The oceans as carbon dioxide sinks: increasing our understanding

February 15, 2006

German and British scientists have studied the ocean off south-western Africa and have discovered that particles are transported to the deep ocean over thousands of years before being deposited on the seabed. This discovery may increase our understanding of how the oceans act as carbon dioxide sinks and how oil deposits form.

Areas of extremely high marine productivity are confined to small sections of modern continental margins. Despite their limited size, these areas are considered to be important sinks of atmospheric carbon dioxide, arguably with relevance for global climate.

The most productive coastal upwelling area of the modern ocean is the Benguela upwelling system off south-western Africa, an area that is considered to represent an important modern analogue of petroleum source rocks deposited in the geological past. Off south-western Africa, upwelling of cold nutrient-rich waters along the coast causes extraordinary strong growth of plankton, which binds carbon in their biomass. When remnants of dead plankton sink to the sea floor, organic matter from their biomass is buried, as manifested by sediments exceptionally enriched in organic carbon. This process is capable to sequester huge amounts of carbon dioxide from the atmosphere over longer time scales. It is commonly thought that the distribution of such carbon-rich sediments directly links to surface water productivity through settling of particles vertical through the water column.

In the current issue of Geology, (Volume 34 Issue 3), Inthorn and his co-workers from the Research Center Ocean Margins in Bremen, the University of Newcastle, and the BGR Hannover report unprecedented process observations from the Benguela, where they collected surface sediments and fine particles floating in cloudy water layers above the sea floor. In determining the sedimentological and geochemical composition as well as the age of the samples, they show that organic particles in cloudy water layers drift over large distances from near shore to deeper waters on the continental slope, where they get finally buried at water depths of 400 to 1500 meters. The age of organic matter reveals that this seaward journey can take up to a few thousand years.
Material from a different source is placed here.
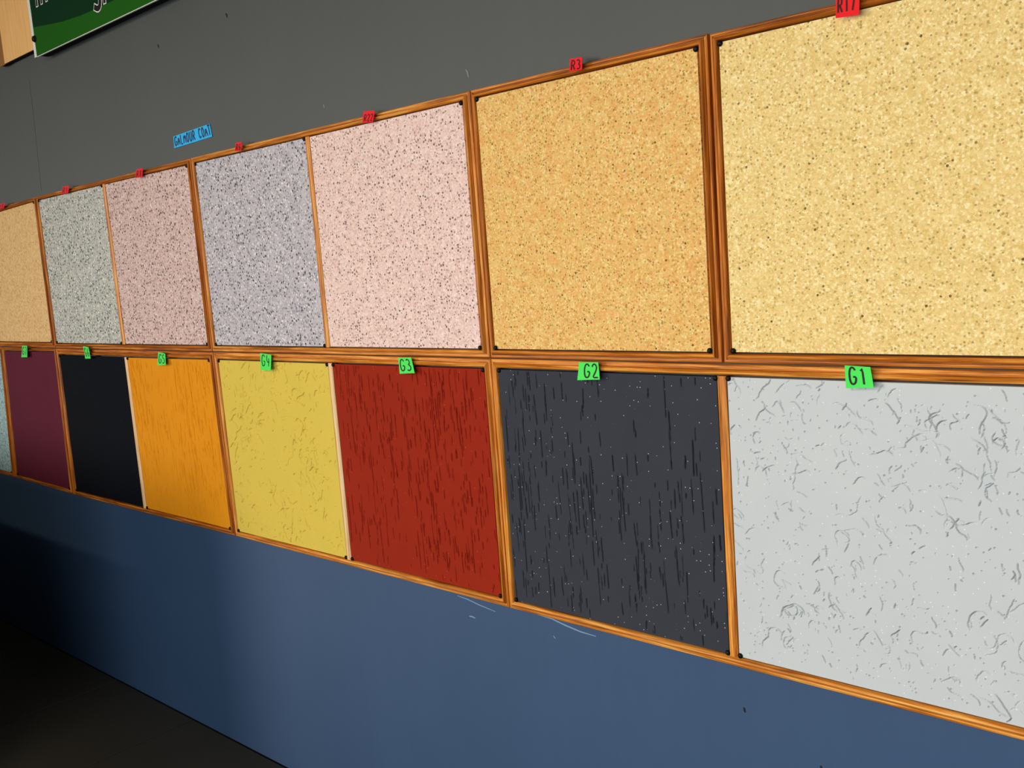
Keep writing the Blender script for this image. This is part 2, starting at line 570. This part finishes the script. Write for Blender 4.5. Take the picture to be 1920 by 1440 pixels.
def panel(q, mat, parent, base, kind=None, n=(2, 2), seed=1, label=None):
    """plaster sample panel: q = TL, TR, BL, BR in the wall plane, face at y = 0"""
    TL, TR, BL, BR = q
    g = 0.0022
    TL = (TL[0] + g, TL[1] - g); TR = (TR[0] - g, TR[1] - g); BL = (BL[0] + g, BL[1] + g); BR = (BR[0] - g, BR[1] + g)
    cx = (TL[0] + TR[0] + BL[0] + BR[0]) / 4
    cz = (TL[1] + TR[1] + BL[1] + BR[1]) / 4
    if kind:
        nx, nz = n
        H = strokes_height(nx, nz, kind, np.random.default_rng(seed))
    else:
        nx = nz = 2
        H = np.zeros((2, 2))
    t, s = np.meshgrid(np.linspace(0, 1, nx), np.linspace(0, 1, nz))   # t across, s up
    X = (BL[0] * (1 - t) + BR[0] * t) * (1 - s) + (TL[0] * (1 - t) + TR[0] * t) * s - cx
    Z = (BL[1] * (1 - t) + BR[1] * t) * (1 - s) + (TL[1] * (1 - t) + TR[1] * t) * s - cz
    front = np.stack([X, -H, Z], -1).reshape(-1, 3)
    back = np.array([[BL[0] - cx, .014, BL[1] - cz], [BR[0] - cx, .014, BR[1] - cz], [TR[0] - cx, .014, TR[1] - cz], [TL[0] - cx, .014, TL[1] - cz]])
    co = np.concatenate([front, back])
    i, j = np.meshgrid(np.arange(nx - 1), np.arange(nz - 1))
    a = (j * nx + i).ravel()
    quads = np.stack([a, a + 1, a + nx + 1, a + nx], -1)
    k = nx * nz
    c00, c10, c11, c01 = 0, nx - 1, nx * nz - 1, nx * (nz - 1)
    sides = np.array([[c10, c00, k, k + 1], [c11, c10, k + 1, k + 2], [c01, c11, k + 2, k + 3], [c00, c01, k + 3, k]])
    quads = np.concatenate([quads, sides])
    me = bpy.data.meshes.new('sample_panel')
    me.vertices.add(len(co))
    me.vertices.foreach_set('co', co.ravel())
    me.loops.add(len(quads) * 4)
    me.loops.foreach_set('vertex_index', quads.ravel())
    me.polygons.add(len(quads))
    me.polygons.foreach_set('loop_start', np.arange(0, len(quads) * 4, 4))
    sm = np.ones(len(quads), bool)
    sm[-4:] = False
    if nx == 2: sm[:] = False
    me.update(calc_edges=True)
    me.polygons.foreach_set('use_smooth', sm)
    me.validate()
    me.materials.append(mat)
    o = bpy.data.objects.new('sample_panel', me)
    COL.objects.link(o)
    o.parent = parent
    o.location = (cx - base[0], -base[1], cz - base[2])
    if label: o['label'] = label
    return o


UT, UB, UO, MU = 2.0759, 1.4759, 2.0962, 1.4554       # upper row: opening top, bottom, frame top, frame bottom
LT, LB, LO, ML = 1.4292, 0.8351, 0.8110, 1.4527       # lower row


def board(label, outer, panels, battens, woodm, pins, cat='sample board'):
    """outer = TL,TR,BL,BR; panels = [(quad, material, kind, n, seed, label)]; battens = [(x_left_top, x_right_top, x_left_bot, x_right_bot, mat)]"""
    OTL, OTR, OBL, OBR = outer
    base = ((OBL[0] + OBR[0]) / 2, WALL_Y, min(OBL[1], OBR[1]))
    r = put(empty('framed_sample_board', base), label, cat, 'framed sample boards on the wall')
    TL, BL = panels[0][0][0], panels[0][0][2]
    TR, BR = panels[-1][0][1], panels[-1][0][3]
    for A, B, a, b in ((OTL, OTR, TL, TR), (OTR, OBR, TR, BR), (OBR, OBL, BR, BL), (OBL, OTL, BL, TL)):
        moulding(A, B, a, b, M[woodm], r, base)
    for i, (q, mat, kind, n, seed, lab) in enumerate(panels):
        p = panel(q, M[mat], r, base, kind, n, seed, lab)
        pb = (p.location.x + base[0], 0.0, p.location.z + base[2])
        e = 0.0045
        for k, (x, z) in enumerate(((q[0][0] + e, q[0][1] - e), (q[1][0] - e, q[1][1] - e), (q[2][0] + e, q[2][1] + e), (q[3][0] - e, q[3][1] + e))):
            if pins[i][k] == '1':
                pin(x, z, p, pb)
    for xa, xb, xc, xd, bm in battens:
        zt, zb = panels[0][0][1][1], panels[0][0][3][1]
        pr = [(0, 0.004), (0, .0185), (.14, .0203), (.4, .0212), (.6, .0212), (.86, .0203), (1, .0185), (1, .004)]
        moulding((xa, zt), (xc, zb), (xb, zt), (xd, zb), M[bm], r, base, pr, 'divider_batten')
    return r


def rq(xl, xr, zt, zb, xl2=None, xr2=None):
    return ((xl, zt), (xr, zt), (xl if xl2 is None else xl2, zb), (xr if xr2 is None else xr2, zb))


# ---- upper row, from the right
board('framed board with one pale golden sand panel, topmost right',
      ((-.986, 2.0945), (-.344, 2.0945), (-.986, MU), (-.344, MU)),
      [(rq(-.966, -.366, UT, UB), 'gold', None, (2, 2), 0, 'pale golden sand-textured panel')], [], 'wood_dark', ['1111'])
board('framed board with one amber orange-speckled sand panel, left of the pale golden one',
      ((-1.634, UO), (-.991, UO), (-1.634, MU), (-.991, MU)),
      [(rq(-1.615, -1.010, UT, UB), 'amber', None, (2, 2), 0, 'amber sand-textured panel')], [], 'wood_dark', ['1111'])
board('framed board holding a lavender grey and a pink speckled panel side by side',
      ((-2.927, UO - .001), (-1.6365, UO), (-2.927, MU), (-1.6365, MU)),
      [(rq(-2.897, -2.292, UT, UB), 'lav', None, (2, 2), 0, 'lavender grey speckled panel'),
       (rq(-2.273, -1.659, UT, UB), 'pink2', None, (2, 2), 0, 'pale pink speckled panel')],
      [(-2.292, -2.273, -2.292, -2.273, 'wood')], 'wood', ['1111', '0101'])
board('framed board holding a sage grey and a dusty pink speckled panel side by side',
      ((-4.166, 2.0885), (-2.9295, UO - .001), (-4.186, MU), (-2.9295, MU)),
      [(((-4.147, 2.0725), (-3.564, UT - .001), (-4.158, UB), (-3.566, UB)), 'sage', None, (2, 2), 0, 'sage grey speckled panel'),
       (((-3.541, UT - .001), (-2.945, UT), (-3.539, UB), (-2.945, UB)), 'pink1', None, (2, 2), 0, 'dusty pink speckled panel')],
      [(-3.564, -3.541, -3.566, -3.539, 'wood')], 'wood_dark', ['1111', '0101'])
board('framed board with one plain warm beige panel at the left edge',
      ((-4.815, 2.0765), (-4.1685, 2.0875), (-4.82, MU + .002), (-4.1885, MU)),
      [(((-4.79, 2.0555), (-4.190, 2.0715), (-4.795, UB + .004), (-4.201, UB + .003)), 'beige', None, (2, 2), 0, 'warm beige fine-grained panel')],
      [], 'wood_dark', ['1111'])
# ---- lower row, from the right
board('framed board holding a charcoal grooved and a pale grey scratched panel side by side',
      (( -1.634, ML), (-.357, ML - .001), (-1.634, LO), (-.357, LO)),
      [(rq(-1.610, -1.000, LT, LB), 'char', 'bark', (680, 230), 11, 'charcoal plaster panel with vertical grooves'),
       (rq(-.980, -.380, LT, LB), 'pale', 'worm', (620, 620), 12, 'pale grey plaster panel with curly scratches')],
      [(-1.000, -.980, -1.000, -.980, 'wood')], 'wood', ['1111', '1111'])
board('framed board holding a mustard yellow and a brick red grooved panel side by side',
      ((-2.927, ML), (-1.6365, ML), (-2.916, LO + .003), (-1.6365, LO)),
      [(((-2.893, LT), (-2.290, LT), (-2.889, LB), (-2.290, LB)), 'yellow', 'worm_soft', (380, 380), 13, 'mustard yellow pitted plaster panel'),
       (rq(-2.270, -1.655, LT, LB), 'redp', 'bark_fine', (600, 200), 14, 'brick red plaster panel with vertical grooves')],
      [(-2.290, -2.270, -2.290, -2.270, 'wood_pale')], 'wood', ['1111', '1111'])
board('framed board holding a black navy and an orange panel side by side',
      ((-4.171, ML), (-2.9295, ML), (-4.194, LO + .002), (-2.9185, LO + .003)),
      [(((-4.150, LT - .002), (-3.562, LT - .003), (-4.162, LB), (-3.562, LB)), 'navy', None, (2, 2), 15, 'black navy plaster panel'),
       (((-3.541, LT - .003), (-2.945, LT), (-3.535, LB), (-2.933, LB)), 'orange', 'bark_soft', (420, 150), 16, 'orange plaster panel with faint vertical grooves')],
      [(-3.562, -3.541, -3.562, -3.535, 'wood_pale')], 'wood_dark', ['1111', '1111'])
board('framed board with one smooth plum purple panel, left of the black navy one',
      ((-4.776, ML + .0005), (-4.1735, ML), (-4.850, .8235), (-4.1965, LO + .002)),
      [(((-4.752, 1.437), (-4.193, 1.441), (-4.806, .842), (-4.224, .8335)), 'purple', None, (2, 2), 17, 'plum purple plaster panel')],
      [], 'wood_dark', ['0011'])
board('framed board with one pale aqua speckled panel, cut by the left edge',
      ((-5.42, ML + .0005), (-4.7785, ML + .0005), (-5.50, .826), (-4.8525, .8235)),
      [(((-5.395, 1.437), (-4.798, 1.437), (-5.47, .845), (-4.870, .843)), 'aqua', None, (2, 2), 18, 'pale aqua speckled panel')],
      [], 'wood_dark', ['1111'])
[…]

This journey also effectively displaces the area of final burial of organic matter (and thus former atmospheric carbon dioxide) from their place of production. These results place general questions on widely acknowledged vertical particle flux models, which apparently do not fully explain the relationship between primary production and organic carbon burial in high productive areas.

The broader implications of this study suggest that carbon budgets of the deep ocean in the past and thus climate relationships may have been much stronger affected by these processes near the sea floor than previously thought. Inthorn contemplates that enhanced and widespread downslope transport of organic carbon in cloudy water layers may have been much more vigorous at times when sea level was fluctuating and lower than today.